*EXERCISE DESCRIPTION:* Starting at the line containing "Build this scene", please quote every line up to and including the line containing "COL = SC.collection", exactly, and nothing beyond.

____ RECORDS TO USE

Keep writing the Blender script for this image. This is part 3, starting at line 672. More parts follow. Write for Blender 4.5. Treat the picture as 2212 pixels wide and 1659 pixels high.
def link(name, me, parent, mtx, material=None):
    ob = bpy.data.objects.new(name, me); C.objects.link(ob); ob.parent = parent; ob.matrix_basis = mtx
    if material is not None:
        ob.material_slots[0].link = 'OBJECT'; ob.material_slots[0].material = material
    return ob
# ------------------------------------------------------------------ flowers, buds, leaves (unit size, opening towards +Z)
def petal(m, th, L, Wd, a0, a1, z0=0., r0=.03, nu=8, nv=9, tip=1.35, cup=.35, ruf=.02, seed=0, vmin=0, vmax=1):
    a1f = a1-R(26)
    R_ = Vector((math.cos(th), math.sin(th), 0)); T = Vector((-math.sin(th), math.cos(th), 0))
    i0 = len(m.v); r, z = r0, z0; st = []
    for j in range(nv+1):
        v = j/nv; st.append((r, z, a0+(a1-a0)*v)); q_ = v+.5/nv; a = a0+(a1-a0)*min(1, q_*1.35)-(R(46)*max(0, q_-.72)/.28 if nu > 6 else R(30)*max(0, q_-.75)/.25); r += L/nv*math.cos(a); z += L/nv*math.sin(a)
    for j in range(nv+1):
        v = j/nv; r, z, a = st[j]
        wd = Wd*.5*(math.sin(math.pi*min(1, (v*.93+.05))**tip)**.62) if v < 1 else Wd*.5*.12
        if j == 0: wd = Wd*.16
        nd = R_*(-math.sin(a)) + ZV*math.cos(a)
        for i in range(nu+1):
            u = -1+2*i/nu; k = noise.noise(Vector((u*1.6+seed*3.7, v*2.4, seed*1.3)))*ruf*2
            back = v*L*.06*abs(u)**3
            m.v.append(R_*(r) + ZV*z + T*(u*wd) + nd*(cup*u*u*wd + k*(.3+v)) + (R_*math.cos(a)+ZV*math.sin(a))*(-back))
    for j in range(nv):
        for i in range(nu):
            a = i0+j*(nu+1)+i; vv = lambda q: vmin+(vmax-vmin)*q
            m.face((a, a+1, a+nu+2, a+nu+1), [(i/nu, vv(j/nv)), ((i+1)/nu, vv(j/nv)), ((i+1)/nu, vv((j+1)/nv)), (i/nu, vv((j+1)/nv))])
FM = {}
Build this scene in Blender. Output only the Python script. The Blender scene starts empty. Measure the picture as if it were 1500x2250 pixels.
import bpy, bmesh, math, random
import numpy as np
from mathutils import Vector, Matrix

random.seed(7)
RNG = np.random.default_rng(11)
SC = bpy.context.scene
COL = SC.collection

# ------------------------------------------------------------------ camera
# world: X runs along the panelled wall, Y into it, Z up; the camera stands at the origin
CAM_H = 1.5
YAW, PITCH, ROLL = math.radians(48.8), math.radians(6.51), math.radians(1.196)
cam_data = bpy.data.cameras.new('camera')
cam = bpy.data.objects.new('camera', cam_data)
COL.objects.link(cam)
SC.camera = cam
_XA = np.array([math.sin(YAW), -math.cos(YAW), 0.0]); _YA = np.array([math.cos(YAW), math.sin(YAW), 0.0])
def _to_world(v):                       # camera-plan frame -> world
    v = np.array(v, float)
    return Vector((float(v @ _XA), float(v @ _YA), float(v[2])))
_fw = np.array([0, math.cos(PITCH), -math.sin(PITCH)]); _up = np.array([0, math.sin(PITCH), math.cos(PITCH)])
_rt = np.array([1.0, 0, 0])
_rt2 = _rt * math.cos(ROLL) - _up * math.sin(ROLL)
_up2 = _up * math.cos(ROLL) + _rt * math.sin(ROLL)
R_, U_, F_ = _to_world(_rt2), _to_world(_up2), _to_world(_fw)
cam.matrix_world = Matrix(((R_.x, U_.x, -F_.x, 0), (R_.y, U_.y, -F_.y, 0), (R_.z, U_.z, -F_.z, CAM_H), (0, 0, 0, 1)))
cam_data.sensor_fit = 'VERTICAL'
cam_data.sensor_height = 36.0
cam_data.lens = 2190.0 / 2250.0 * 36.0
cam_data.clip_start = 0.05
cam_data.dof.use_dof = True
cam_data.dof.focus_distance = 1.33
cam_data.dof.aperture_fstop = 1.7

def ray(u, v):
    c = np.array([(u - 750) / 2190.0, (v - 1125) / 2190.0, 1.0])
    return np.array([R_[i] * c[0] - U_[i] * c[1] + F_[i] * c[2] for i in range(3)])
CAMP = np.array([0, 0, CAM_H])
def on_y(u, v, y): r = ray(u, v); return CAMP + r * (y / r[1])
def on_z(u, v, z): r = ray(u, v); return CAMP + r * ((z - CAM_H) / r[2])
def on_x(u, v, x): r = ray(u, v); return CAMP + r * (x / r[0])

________

*WRITTEN ANSWER:*
Build this scene in Blender. Output only the Python script. The Blender scene starts empty. Measure the picture as if it were 1500x2250 pixels.
import bpy, bmesh, math, random
import numpy as np
from mathutils import Vector, Matrix

random.seed(7)
RNG = np.random.default_rng(11)
SC = bpy.context.scene
COL = SC.collection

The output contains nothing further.